On 12/06/07 11:26, Larry Evans wrote:
On 12/05/07 21:23, Joel de Guzman wrote:
Larry Evans wrote: [snip]
A prototype of such an extension is available in variant_tagged.zip here:
http://www.boost-consulting.com/vault/index.php?&directory=Data%20Structures
Use of the variant_tagged could be used whenever non-string processing is required in a spirit parser. [snip]
There's definitely interest in Spirit :-) Thanks for your work on this. Very useful.

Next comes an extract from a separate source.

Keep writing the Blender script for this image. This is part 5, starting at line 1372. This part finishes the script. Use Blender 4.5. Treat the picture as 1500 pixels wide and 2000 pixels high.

However, I've thought about it some more and I think maybe the original variant with fusion::pair's as the template arguments would work as well and would avoid the duplication of the tag (variant::which() and variant_taggged:tag()). A new version has been uploaded to vault which uses fusion::pair. To facilitate this, a new fusion/support/intkey_val_pair_map.hpp file containing like-named template was created. What's interesting about this is that it seems that if instead of boost::variant, fusion::map were used with the intkey_val_pair_map as arg(maybe mpl::unpacked), then you'd have a tuple with possibly "named"(or enumed) instead of less meaningful unsigned indexes (i.e. args to get<>). OTOH, if, instead of fusion::pair, mpl::pair were used, and then the intkey_...map passed to mpl::map, then you have the mpl map with "named" indices.
I'm looking for a generalization that can simplify the coding of all the classes by defining a minimum number of templates that can be combined to get the most general results. Does that make sense?